Scholars such as Michel Graulich (researcher in art history and religions of the pre-Colombian America and especially of Mesoamerica) and Susan D. Gillespie (anthropologist, archaeologist, and ethnologist) maintain that the difficulties in salvaging actual historic data from the Aztec accounts of Toltec history are too great to overcome. This causes Graulich and gillespie to suggest that the general Aztec cyclical view of time, where events repeated themselves at the end and beginning of cycles or eras was being inscribed into the historical record by the Aztecs, making it futile to attempt to distinguish between an historical Topiltzin Ce Acatl Quetzalcoatl, a mythologized figure of historical traditions said to be a 10th century ruler whose name first appeared in 16th century writings, and a Quetzalcoatl deity. This causes Graulich to consider that the only possible historical data in the Aztec chronicles are the names of some rulers and possibly some of the conquests ascribed to them.

Further, more among the Nahuan peoples the word Tolteca was synonymous with artist, artisan or wise man, and toltecayotl. Totltecness meant art, cultured and civilization and urbanism--and was seen as the opposite of Chichimecayotl--Chichimecness which symbolized the savage, nomadic state of peoples who had not yet become urbanized. This interpretation argues that any large urban center in Mesoamerica could be referred to as Tollan and its inhabitants as Toltects--and that it was common practice among ruling lineages in Postclassic Mesoamerica to strengthen claims to power by claiming Toltec ancestry.

Mesoamerican migration accounts often state that Tollan was ruled by Quetzalcoatl (or Kikulkan in Yucatec and O'ug'umatz in K'iche'), a godlike mythical figure who was later sent into exile from Tollan and went on to found a new city elsewhere in Mesoamerica. Claims of Toltec ancestry and a ruling dynasty founded by Quetzalcoatl have been made by such diverse civilizations as the Aztec, the Quiche, and the Itza' Mayans.

Quetzalcoatl depicted in various forms in different ancient writings: Top LtoR: Telleriano-Remensis Codex, Magliabechiano Codex; Bottom LtoR: Borgia Codex, Borbonicus Codex

While the skeptical school of thought does not deny that cultural traits of a seemingly central Mexican origin have diffused into a larger area of Mesoamerica, it tends to ascribe this to the dominance of Teotihuacan in the Classic period and the general diffusion of cultural traits within the region.

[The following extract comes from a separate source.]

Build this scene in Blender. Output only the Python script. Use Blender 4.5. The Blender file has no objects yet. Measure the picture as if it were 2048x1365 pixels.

Recent scholarship. then, does not see Tula, Hidalgo, as the capital of the Toltecs of the Aztec accounts, but rather takes "Toltec" to mean simply an inhabitant of Tula during its apogee. Yet, separating the term "Toltec" from those of the Aztec accounts, in attempts to find archaeological clues to the ethnicity, history and social organization of the inhabitant of Tula, leads to other problems.

The point of all this is simple. If the people involved in establishing early Mexican and Mayan histories feel most of what has been written is mythical and cannot even agree on the form or grouping of a single classification--Toltecas--of only two centuries before the Spaniards arrived, then what confidence can we place in overall Mesoamerican historicity proclaimed by these very historians and scientist of a history dating one or two thousand years ago? Yet, Book of Mormon Mesoamerican Theorists talk about Mesoamerican history as though it is completely understood and agreed upon even as far back as 1200 B.C. and earlier with the Olmec people, ignoring the many others, who are not trying to prove the location of the Land of Promise, who have written very differently about it.